Anyway Stewart was onboard with this so he also lost a lot of my respect for him which retroactively makes me less interested in watching TNG again.
I think the worst thing, retrospectively, is that it's clear he didn't understand the character fundamentally. But Stewart's nonsense wasn't something out of the blue with the Picard show, because he insisted on the action sequences in the movies and turned them into 90s schlock-action films instead of what could've been.
I doubt that is going to happen, Hollywood is all about milking its IPs dry for everything it got.
Something like you suggest would require an environment different from the current Hollywood, producers and writers who really want the old audience back but also attract a new audience. Try to find someone who is capable of doing those two things.
Yeah, it's very unlikely. My guess is they will just shelve the whole project. It's an expensive IP to produce on the face of it, especially since "Hollywood" demands ever-increasing graphics and set-fidelity, even though I think most people would be okay with last-century-tier set design as long as the writing and acting was good. I don't think audiences care about the gimmicks as much as producers and the Hollywood circle.
I fear that what Paramount and Skydance will learn from Kurtzman Trek is the wrong lessons and most likely go for a reboot which will quickly dive into mining the previous Star Trek series for elements and plotlines as the producers and writers think Star Trek is all about.
I disagree. I think the lessons they'll take is that it is a generally "unpopular" or, rather, a "niche" IP that isn't profitable in the era of streaming, and has issues with broad appeal and a massive fucking price tag attached to anything that is being made under it.

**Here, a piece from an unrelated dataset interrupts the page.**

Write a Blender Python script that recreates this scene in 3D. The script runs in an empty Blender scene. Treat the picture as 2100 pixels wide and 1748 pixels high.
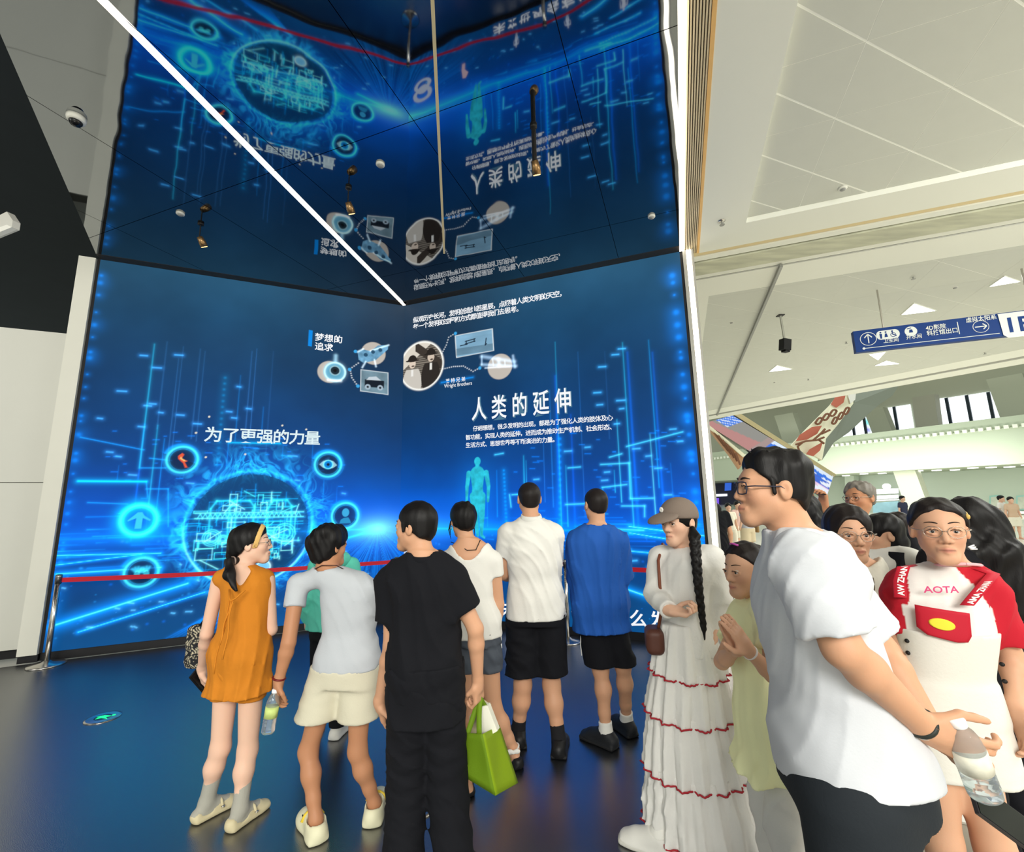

After SNW it's unlikely they'll continue.
Personally, I don't want a reboot. I would prefer that everything produced after Enterprise such as the Abrams movies and Kurtzman Trek is declared non canon/alternate timelines so that future producers/writers don't have to keep that baggage in mind when they write new episodes in a Star Trek set after Voyager.
I agree. Thankfully we'll always have the books, which were better than the Star Wars EU in my opinion.
I wish Paramount got the news and told Kurtzman not to start any new series.
They did. Strange New Worlds is only going to get five seasons. I assume season 4 is already in post-production, and they're just beginning the filming of season 5 now. Section 31 was supposed to be a whole series, but it was such a shitshow they made it into a forgettable direct-to-stream movie instead. The only actual thing that's planned is the Starfleet Academy show, but they've been talking about that for years.